After Osiris' eventual death, while Horus was growing up and planning his own revenge, Set and Horus engaged in a homosexual relationship. In one part of the myth, Set proclaimed to Horus, "How lovely your backside is." Informing his mother Isis about his uncle's ardour, Horus is told to catch Set's semen rather than becoming impregnated by the murderer of his father. Set, in doing so, was planning on humiliating Horus by showing the gods that Horus would be filled with someone else's semen.

Horus and Isis's next plan was to 'impregnate' Set with Horus' semen. His mother spreads powerful unguents on Horus' penis, after which he ejaculated into a jar, and they spread it on some lettuce, a favourite aphrodisiac to the ancient Egyptians.
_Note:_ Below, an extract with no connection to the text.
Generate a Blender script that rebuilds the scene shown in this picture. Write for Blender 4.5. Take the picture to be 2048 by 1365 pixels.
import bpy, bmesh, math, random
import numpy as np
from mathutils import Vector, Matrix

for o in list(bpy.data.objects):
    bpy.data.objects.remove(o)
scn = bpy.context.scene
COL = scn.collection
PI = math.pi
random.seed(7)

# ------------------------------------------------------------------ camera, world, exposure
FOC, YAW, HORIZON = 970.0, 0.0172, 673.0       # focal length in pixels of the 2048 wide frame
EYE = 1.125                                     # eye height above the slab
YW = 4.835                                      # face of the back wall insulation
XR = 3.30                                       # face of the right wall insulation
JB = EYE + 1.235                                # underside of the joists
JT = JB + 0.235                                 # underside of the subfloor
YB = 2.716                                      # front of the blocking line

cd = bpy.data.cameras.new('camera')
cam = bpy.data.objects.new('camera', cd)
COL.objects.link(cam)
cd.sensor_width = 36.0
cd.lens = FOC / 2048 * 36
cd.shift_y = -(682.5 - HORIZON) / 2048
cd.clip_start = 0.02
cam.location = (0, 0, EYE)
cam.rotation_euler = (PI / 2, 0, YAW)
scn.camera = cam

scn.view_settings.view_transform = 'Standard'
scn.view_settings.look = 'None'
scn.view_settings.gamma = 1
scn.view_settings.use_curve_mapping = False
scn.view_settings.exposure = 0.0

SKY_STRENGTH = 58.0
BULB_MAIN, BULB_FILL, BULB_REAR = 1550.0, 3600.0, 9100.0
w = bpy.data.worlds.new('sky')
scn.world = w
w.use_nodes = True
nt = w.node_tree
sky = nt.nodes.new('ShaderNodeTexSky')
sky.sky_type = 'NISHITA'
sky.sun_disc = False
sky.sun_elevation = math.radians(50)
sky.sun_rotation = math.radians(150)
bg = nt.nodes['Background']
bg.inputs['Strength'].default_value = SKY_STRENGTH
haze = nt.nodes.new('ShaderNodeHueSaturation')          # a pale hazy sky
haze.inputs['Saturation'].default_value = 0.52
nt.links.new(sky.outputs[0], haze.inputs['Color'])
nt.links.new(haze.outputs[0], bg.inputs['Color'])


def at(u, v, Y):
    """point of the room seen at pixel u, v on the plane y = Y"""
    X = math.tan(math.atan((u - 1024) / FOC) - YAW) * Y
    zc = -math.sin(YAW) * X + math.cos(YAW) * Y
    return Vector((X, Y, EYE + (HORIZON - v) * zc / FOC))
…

Set then eats the semen-covered lettuce, and so Horus (rather than Set with his first 'attack') becomes sexually dominant over his uncle. Set then asked the gods to bring the semen forth from the 'impregnated' one, to humiliate Osiris' son. The semen comes out of Set himself, and he becomes the laughing stock of the gods!

Source: Ancient Egyptian Sexuality


.
 
Djehuti
Member # 6698
 - posted
God, if only the search engine worked!

This topic has been covered 4 times already.

The Egyptians seem to have considered homosexuality a sin since it was mentioned so in one of the Egyptian books of the Afterlife.

Of course how common it was in Egyptian society was another issue.

As Myra pointed out above, some of the most explicit and bizzare examples comes from myths concerning the god Set and his conflict with his nephew Heru (Horus). In these myths Set was demonized as being the god of the foreign, strange, or bizzare though.

Also, there are various ancient Egyptian depictions showing the pharoahs in what appears to be an erotic embrace with certain male gods with one hand over the crotch of the god. Whether these were actually sexual or symbolic of something else, I have no idea.